03 July 2008

JUVENTUDE COLOSSAL



Bill Fay - Bill Fay




Bill Fay - Time Of The Last Persecution

Solicite-se o auxílio do bom velho amigo Google para uma pesquisa acerca de “Bill Fay” e, logo no topo da primeira página, depararemos com “www.billfay.co.uk- Welcome to the ONLY Bill Fay site on the 'net”. Naturalmente, desconfiamos que aquele “the ONLY Bill Fay site on the 'net” possa ser publicidade enganosa mas, meia dúzia de páginas mais tarde, para além da inevitável (mas curta) entrada na Wikipedia – e lá está o link para “the only dedicated Bill Fay site” –, de umas quantas (poucas) recensões a propósito da reedição dos seus álbuns (uma delas assinada por Julian Cope), do site do homónimo evangelista que deseja partilhar connosco “a palavra de Cristo”, do daquele outro “tough, effective courtroom veteran Bill Fay” que se apresenta como candidato Republicano ao “Dallas County's Criminal District Court No. 3” ou ainda do enigmático “OkCupid.com: Solteiros interessados em Bill Fay”, na verdade, exclusivamente dedicado a Bill Fay, aquele parece ser caso único. À primeira vista, nenhum motivo de espanto: os dois álbuns que Bill Fay publicou em 1970 e 1971 passaram totalmente despercebidos à época e o prolongadamente inédito terceiro (Tomorrow Tomorrow And Tomorrow) só saiu das trevas em 2005.

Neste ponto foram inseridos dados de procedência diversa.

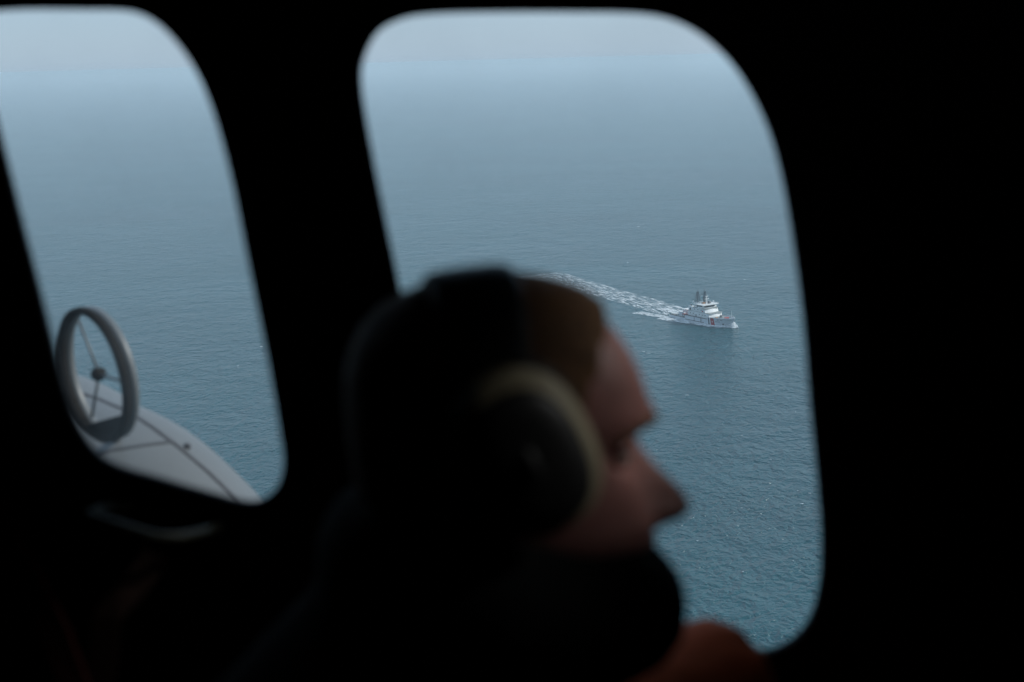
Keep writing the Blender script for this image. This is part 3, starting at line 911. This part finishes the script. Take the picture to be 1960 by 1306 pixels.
# railing round the roof
def railing(pts, z, hgt, name, parent, closed=True):
    mb = MB(); m_ = len(pts)
    for i in range(m_ if closed else m_ - 1):
        a, e = Vector((*pts[i], z)), Vector((*pts[(i+1) % m_], z))
        for hh in (hgt, hgt * 0.5):
            mb.tube([a + Vector((0,0,hh)), e + Vector((0,0,hh))], 0.05, 5)
        n_ = max(1, int((e - a).length / 1.8))
        for k in range(n_):
            q = a + (e - a) * k / n_
            mb.tube([q, q + Vector((0, 0, hgt))], 0.045, 5)
    return part(mb, name, M['white'], parent)
railing([(27.2, -6.7), (36.7, -6.7), (36.7, 6.7), (27.2, 6.7)], 15.0, 1.1, 'railing', bridge)
railing([(19.5, -6.0), (24.0, -6.0)], 9.1, 1.1, 'railing', low, False)
railing([(17.5, -6.6), (41.0, -6.6)], 5.0, 1.1, 'railing', ship, False)
railing([(46, -6.4), (51, -5.5), (55, -4.1), (58.5, -2.2), (60.6, 0), (58.5, 2.2), (55, 4.1), (51, 5.5), (46, 6.4)], 6.9, 1.0, 'railing', ship, False)
# portholes and doors
for x in (21.5, 24.5, 31.0, 34.0, 37.0):
    part(MB().box(x, x + 0.7, -5.98, -5.88, 6.6, 7.3), 'porthole', M['glass'], low)
part(MB().box(27.4, 28.4, -5.98, -5.88, 4.5, 6.6), 'door', M['gear'], low)
for x in (26.0, 29.5, 33.0):
    part(MB().box(x, x + 0.7, -6.08, -5.98, 10.3, 11.0), 'porthole', M['glass'], mid)
part(MB().box(37.6, 37.9, -0.4, 0.4, 10.3, 11.2), 'porthole', M['glass'], mid)
part(MB().box(34.2, 35.4, -6.10, -5.98, 9.6, 10.5), 'name_board', M['red'], mid)
# roof gear
part(MB().box(29.3, 31.4, -2.2, 0.8, 15.002, 15.9), 'roof_locker', M['orange'], bridge, bevel=0.1)
part(MB().tube([(33.4, 0.6, 15.0), (33.4, 0.6, 16.4), (33.4, 0.6, 17.2)], [0.75, 0.75, 0.5], 14), 'director', M['mast'], bridge)
part(MB().box(31.9, 33.2, 2.0, 3.4, 15.002, 16.4), 'roof_locker', M['gear'], bridge, bevel=0.1)
part(MB().tube([(35.0, 3.6, 15.0), (35.0, 3.6, 16.5)], 0.25, 10).ball((35.0, 3.6, 16.9), 0.55, 12, 8), 'satellite_dome', M['white'], bridge, smooth=True)
part(MB().tube([(34.6, -3.6, 15.0), (34.6, -3.6, 15.9), (34.9, -3.6, 16.2)], [0.18, 0.18, 0.4], 10), 'searchlight', M['gear'], bridge)
part(MB().box(27.6, 28.9, -5.6, -4.0, 15.002, 15.8), 'life_raft', M['white'], bridge, bevel=0.3)

# masts
def lattice(x, z0, z1, w0, w1, name):
    mb = MB(); L_ = []
    for sx_ in (-1, 1):
        for sy_ in (-1, 1):
            a = Vector((x + sx_ * w0, sy_ * w0, z0)); e = Vector((x + sx_ * w1, sy_ * w1, z1))
            mb.tube([a, e], 0.20, 6); L_.append((a, e))
    n_ = 6
    for k in range(n_):
        t0, t1 = k / n_, (k + 1) / n_
        for (i, j) in ((0, 1), (1, 3), (3, 2), (2, 0)):
            p0 = L_[i][0].lerp(L_[i][1], t0); p1 = L_[j][0].lerp(L_[j][1], t1); p2 = L_[j][0].lerp(L_[j][1], t0)
            mb.tube([p0, p1], 0.075, 5); mb.tube([p0, p2], 0.075, 5)
    o = part(mb, name, M['mast'])
    return o
m1 = lattice(30.2, 15.0, 24.6, 0.75, 0.4, 'mast')
m2 = lattice(22.8, 9.1, 23.6, 1.5, 0.42, 'mast')
for mo, x, zz in ((m1, 30.2, ((22.3, 2.6), (19.4, 1.6))), (m2, 22.8, ((20.8, 3.6), (18.6, 2.4), (16.2, 2.9)))):
    for z, w_ in zz:
        part(MB().tube([(x, -w_, z), (x, w_, z)], 0.11, 6), 'yardarm', M['mast'], mo)
        for s in (-1, 1):
            part(MB().tube([(x, s * w_ * 0.92, z - 0.5), (x, s * w_ * 0.92, z + 1.6)], 0.07, 5), 'aerial', M['mast'], mo)
    z_t = 24.6 if mo is m1 else 23.6
    part(MB().tube([(x, 0, z_t), (x, 0, z_t + 1.9)], 0.09, 6), 'aerial', M['mast'], mo)
part(MB().tube([(31.6, 0.2, 15.0), (31.6, 0.2, 21.0)], [0.38, 0.26], 10), 'radar_post', M['white'])
for z, w_ in ((18.6, 1.9), (20.7, 1.3)):
    part(MB().box(31.95, 32.3, 0.2 - w_, 0.2 + w_, z, z + 0.35).tube([(32.1, 0.2, z - 0.5), (32.1, 0.2, z)], 0.3, 8), 'radar', M['white'])
part(MB().tube([(57.6, 0, 6.1), (57.6, 0, 12.8)], [0.16, 0.07], 8), 'jackstaff', M['white'])
part(MB().tube([(57.2, 0.0, 10.2), (58.0, 0.0, 10.2)], 0.06, 6), 'yardarm', M['white'])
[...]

Tudo se torna, contudo, absolutamente incompreensível quando colocamos a girar o disco de estreia: não, não estamos, mais uma vez, perante a estafada manobra dos operacionais do “hype” que pretendem, à viva força, convencer-nos de que mais um génio foi cruel e injustamente ignorado pelos seus contemporâneos e, só agora (em boa parte, devido à pública devoção de Jeff Tweedy, dos Wilco), finalmente, reconhecido: da primeira à última faixa, Bill Fay é o tipo de álbum para o qual o adjectivo “colossal” foi cunhado por medida. Orquestrado por Mike Gibbs (um dos mais notáveis músicos do jazz britânico da altura que colaboraria também com Carla Bley, Mike Westbrook, Bill Evans, Peter Gabriel, Marianne Faithfull, Gary Burton e Joni Mitchell) é – estou a pesar cuidadosamente as palavras – coisa da estatura de Goodbye and Hello, de Tim Buckley, dos quatro primeiros de Scott Walker, de American Gothic, de David Ackles, ou, do ponto de vista da encenação sinfónica, de Songs Of Love And Hate, de Leonard Cohen. Os textos de algumas canções poderão acusar a contaminação de uma certa “naïveté” hippie da era (o Tim Buckley inicial também e isso em pouco ou nada o diminuiu) mas é impossível não perder instantaneamente o pé perante as sucessivas vagas de crescendos orquestrais que arrastam tudo – melodias, palavras, voz – à sua frente. Em comparação, Time Of The Last Persecution, o segundo, quase parece um acto de deliberada rendição face ao convencionalismo do “songwriting” umbiguista da época. Igualmente fracassado comercialmente e única sombra que poderia (mas não pode) obscurecer a fulgurante luz anterior.

(2008)

4 comments:

Anonymous said...

Bem, a avaliar pelos comentários, parece que já ninguém se interessa por música com mais de 30 anos de idade, mesmo que tenha a estatura dos Buckley, Cohen, Walker ou Ackles deste mundo... ou então, estão secretamente a ouvir a música nos seus recantos. E porque já tenho saudades de apanhar com uma autêntica revelação (ainda por cima tirada do baú das antiguidades) só queria perguntar ao João Lisboa: encontra-se o disco de estreia nalguma discoteca decente deste país (e já são poucas) ou só lá chego através da net?

João Lisboa said...

Ele foi distribuído cá pela Mbari. Suponho que as FNACs tenham perdido a cabeça e encomendado, praí, uns 50 exemplares.

Anonymous said...

A Fnac? Até parece mentira... Obrigado.

Anonymous said...

Só ouvi isto agora e vim cá ver se havia nota de prova. Colossal mesmo.